George Herms was a poet living in Los Angeles. In the mid-Fifties when asked to read one of these poems in public, he was so overtaken by stage fright that he became a sculptor. Herms began to make objects on which to mount his poems so they might be exhibited rather than read. The process of writing and art making were remarkably similar in Herms’s mind. Cobbling together bits and pieces of little value or meaning on their own, he created an eloquent whole and a singular voice.
George Herms was a founding member of the California assemblage movement and is one of America’s great artists. Wallace Berman, Ed Kienholz, William Burroughs, Jack Kerouac and Lawrence Ferlinghetti numbered among his friends and peers. Bruce Conner called him a “spontaneous genius”. The materials of Herms’s art are not beautiful or rare on their own. They are the refuse of our civilization which are redeemed in Herms’ hands, as are we. Asked to consider a rusted bit of twisted metal or the burnished leather of an ancient camera case, we can’t help but turn a fresh eye to our world with renewed attention and appreciation.

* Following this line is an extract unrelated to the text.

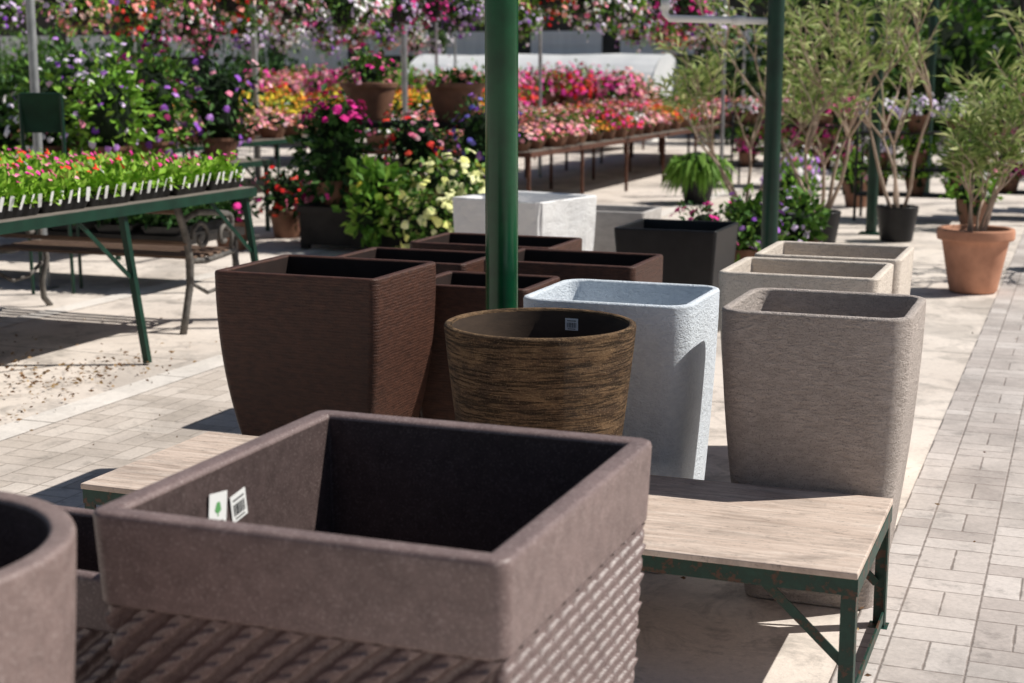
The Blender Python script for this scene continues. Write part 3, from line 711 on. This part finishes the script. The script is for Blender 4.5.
mb=MB(); mb.loft(lathe([(.155,0),(.165,.01),(.175,.06),(.225,.33),(.232,.365),(.262,.375),(.268,.39),(.268,.44),(.262,.452),(.235,.452),(.228,.44),(.222,.40)],s=.93))
tp=mb.build('terracotta_pot',[M_terra],smooth=True,loc=(-.66,10.30,.004),wn=True); tag(tp,'terracotta pot with thick rolled rim beside the path','plant pot')
mb=MB(); mb.loft(lathe([(.216,.0),(.212,.012)],s=.93)); mb.build('soil',[M_soil],parent=tp,loc=(0,0,.375))

# ------------------------------------------------------------------ racks and pots on the right
def rack(x,y,W_,h,label,cols):
    e=bpy.data.objects.new('plant_rack',None); col.objects.link(e); e.location=(x,y,0); tag(e,label,'rack')
    mb=MB()
    for sx in(-W_/2,W_/2):
        for sy in(-.22,.22): mb.tube([(sx,sy,0),(sx,sy,h)],.014,8)
    for sx in(-W_/2,W_/2): mb.tube([(sx,-.22,h),(sx,0,h+.14),(sx,.22,h)],.012,8)
    mb.build('frame',[M_iron],parent=e,smooth=True)
    for z in(.25,h*.5,h*.85):
        mb=MB(); mb.box((0,0,z),(W_,.46,.015)); mb.build('shelf',[M_darkwood],parent=e)
        n=int(W_/.32)
        for i in range(n):
            c=random.choice(cols); o=bpy.data.objects.new('flowering_plant',random.choice(bed[c])); col.objects.link(o)
            o.location=(x-W_/2+(i+.5)*W_/n,y-.05,z+.009); o.scale=(.8,.8,1.2); o.rotation_euler=(0,0,random.uniform(0,6))
            tag(o,'small potted %s flowers on a dark metal rack'%c,'flowering plant','potted flowers on racks')
rack(-1.55,15.1,1.1,1.0,'black metal plant rack with pink potted flowers',('magenta','green','lilac','green'))
rack(-.5,15.8,.9,1.2,'black metal plant rack beside the path',('white','magenta','green'))
rack(-3.4,19.0,1.6,.9,'black metal plant rack near hedge',('magenta','green','white'))
rack(.3,17.0,1.0,1.4,'tall black metal plant rack beside the path',('green','lilac','pink'))
for x,y,c in((-2.6,14.3,'green'),(-.95,14.4,'green'),(-2.9,15.8,'purple'),(-2.3,16.4,'green')):
    o=bpy.data.objects.new('flowering_plant',random.choice(bed[c])); col.objects.link(o); o.location=(x,y,.004); o.scale=(1.2,1.2,2.0)
    tag(o,'leafy potted plant with %s tones on the ground'%c,'flowering plant','potted plants on the ground')

gc=bpy.data.objects.new('garden_chair',None); col.objects.link(gc); gc.location=(-6.35,8.15,0); gc.rotation_euler=(0,0,R(205)); tag(gc,'dark green metal garden chair behind seedling table','chair')
mb=MB(); mb.box((0,.02,.62),(.26,.26,.02)); mb.build('seat',[M_dgreen],bevel=.004,parent=gc)
mb=MB(); mb.box((0,.16,1.18),(.25,.015,.26),0,Matrix.Rotation(R(-12),3,'X')); mb.build('backrest',[M_dgreen],bevel=.004,parent=gc)
for sx in(-.13,.13):
    for y0,y1,zt in((-.10,-.11,.61),(.14,.18,1.30)):
        mb=MB(); mb.tube([(sx,y0-.03,0),(sx,y1,zt)],.012,8); mb.build('leg',[M_dgreen],parent=gc)

# ------------------------------------------------------------------ hanging baskets
bk=MB(); n=16
bk.loft([[ (r*math.cos(2*math.pi*j/n),r*math.sin(2*math.pi*j/n),z) for j in range(n)] for r,z in((.07,-.16),(.11,-.13),(.155,-.02),(.165,0),(.15,0),(.14,-.02))])
bm=bpy.data.meshes.new('basket'); bm.from_pydata(bk.v,[],bk.f); bm.materials.append(M_black)
hg=MB()
for a in range(3):
    w_=a*2.094; hg.tube([(math.cos(w_)*.155,math.sin(w_)*.155,0),(0,0,.5)],.0035,5)
hg.tube([(0,0,.5),(0,0,.62)],.005,5)
hm=bpy.data.meshes.new('hanger'); hm.from_pydata(hg.v,[],hg.f); hm.materials.append(M_iron)
basks=[]
for cs,nf,lm in((('purple','lilac'),120,M_leaf),(('white','pink'),110,M_leafB),(('red','salmon'),80,M_leaf),(('lilac','white'),130,M_leafB),(('magenta','lilac'),90,M_leafD),(('pink','white'),120,M_leaf),(('lilac','purple'),100,M_leafB),(('wine','magenta'),80,M_leafD),(('white','lilac'),90,M_leaf),(('pink','salmon'),100,M_leafB)):
    mb=MB()
    clump(mb,(0,0,.05),(.28,.28,.17),380,nf,.06,.5,.033,0,[1,2],full=True,mc=3)
    clump(mb,(0,0,-.09),(.22,.22,.16),180,nf//2,.055,.5,.031,0,[1,2],full=True,mc=None,rag=.6)
    o=mb.build('hanging_basket',[lm,F[cs[0]],F[cs[1]],M_core]); me=o.data; bpy.data.objects.remove(o); basks.append((me,cs))
bcount=0
def basket(x,y,z):
    global bcount
    me,cs=basks[(bcount*3)%10]; bcount+=1
    o=bpy.data.objects.new('hanging_basket',me); col.objects.link(o); s=random.uniform(.85,1.12)
    o.location=(x,y,z); o.rotation_euler=(0,0,random.uniform(0,6.28)); o.scale=(s,s,s)
    tag(o,'hanging basket overflowing with %s and %s flowers'%cs,'hanging basket','hanging flower baskets')
    for nm,m_ in (('basket',bm),('hanger',hm)):
        q=bpy.data.objects.new(nm,m_); col.objects.link(q); q.parent=o
for X_,y0,y1,st,z0 in((-7.0,8.2,19,.86,2.09),(-4.5,11.6,19,.90,2.08),(-10.2,12.5,23,1.1,2.04),(-6.0,20.5,27,1.1,1.98),(-12.5,18.5,29,1.25,1.95)):
    rl=MB(); rl.tube([(0,y0-1,0),(0,y1+1,0)],.022,8); r_=rl.build('hanging_rail',[M_steel],loc=(X_,0,2.80)); tag(r_,'overhead steel rail carrying flower baskets','rail')
    y=y0
    while y<y1:
        basket(X_+random.uniform(-.12,.12),y,z0+random.uniform(-.09,.06)+.006*(y-10)); y+=st
for x,y in((-7,8.0),(-7,19.4),(-4.5,19.5),(-10.2,12.2),(-10.2,23.2),(-6.0,27.6),(-12.5,18.0),(-12.5,29.4)):
    mb=MB(); mb.tube([(0,0,0),(0,0,2.78)],.025,10); tag(mb.build('rail_post',[M_steel],loc=(x,y,0)),'thin steel post holding the basket rail','post')

# ------------------------------------------------------------------ backdrop
gb=bpy.data.objects.new('garden_centre_building',None); col.objects.link(gb); gb.location=(-14,34,0); tag(gb,'long dark single-storey building with pale metal panels','building')
mb=MB(); mb.box((0,3,2.4),(56,6,4.8)); mb.build('wall',[M_wallD],parent=gb)
mb=MB(); mb.box((0,2.8,4.9),(57,7.2,.2)); mb.build('roof',[M_wallD],parent=gb)
for i in range(22):
    hh=(1.25,.55,1.25,.9,.55,1.1)[i%6]
    mb=MB(); mb.box((0,0,2.35-hh/2),(1.75,.06,hh))
    for k in range(int(hh/.21)): mb.box((0,-.04,2.25-.21*k),(1.75,.03,.03),0)
    mb.build('wall_panel',[M_wallL],parent=gb,loc=(-24+2.2*i,-.05,0))
def strip_standin(x0,x1,y,r,z0,label):  # added stand-in for the pale building strip, curved to catch the sun
    e=bpy.data.objects.new('pale_strip_standin',None); col.objects.link(e); e.location=((x0+x1)/2,y,0); tag(e,label,'stand-in')
    hl=(x1-x0)/2; n=18; mb=MB()
    prof=[(-r,0)]+[(-r*math.cos(math.pi*i/n),z0+r*math.sin(math.pi*i/n)) for i in range(n+1)]+[(r,0)]
    nx=int((x1-x0)/1.0); vs=[]; fs=[]
    for k in range(nx+1):
        sag=0 if k%2==0 else -.03
        for a,b in prof: vs.append((-hl+2*hl*k/nx,a,b+(sag if b>z0 else 0)))
    m=len(prof)
    for k in range(nx):
        for j in range(m-1): fs.append((k*m+j,(k+1)*m+j,(k+1)*m+j+1,k*m+j+1))
    mb.add(vs,fs); mb.add([(-hl,a,b) for a,b in prof],[tuple(range(m))]); mb.add([(hl,a,b) for a,b in prof],[tuple(range(m))[::-1]])
    mb.build('cover',[M_standin],smooth=False,parent=e)
strip_standin(-14.0,-8.4,31.2,1.6,.2,'added white curved stand-in for the pale building strip, shaped to catch sun')
for i,(x,y,r,h) in enumerate(((-3.9,24,1.3,1.7),(-2.2,23,1.2,1.4),(-.5,24,1.4,1.6),(1.3,23,1.3,1.5),(3,22,1.3,1.7),(-19.5,28,1.1,1.1),(-17.3,29.5,1.0,.95),(-22,28,1.2,1.1),(-14.9,30.0,.6,.8),(-6.6,30.0,1.0,1.0))):
    plant('hedge_shrub',(x,y,0),'dense green shrub in front of dark building','shrub',[K((0,0,h),(r,r,h),2200,0,.16,.5,.04,0,(1,),rag=.4,mc=1)],[(M_leafD,M_leaf,M_leafD)[i%3],M_core])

George Herms made his first solo exhibition in 1957, a half decade later he continues to make transformative works of art and writing. Having recently completed a free jazz Opera, “The Artist’s Life”, Herms was inspired to make this series of monoprints using the original score as his template. Here the monoprints are accompanied by sculptures, or lymphatic vessels. Act I of the Opera is set in the Artist’s studio. These lymphatic vessels serve as props, perhaps. The late Bruce Conner is present, certainly.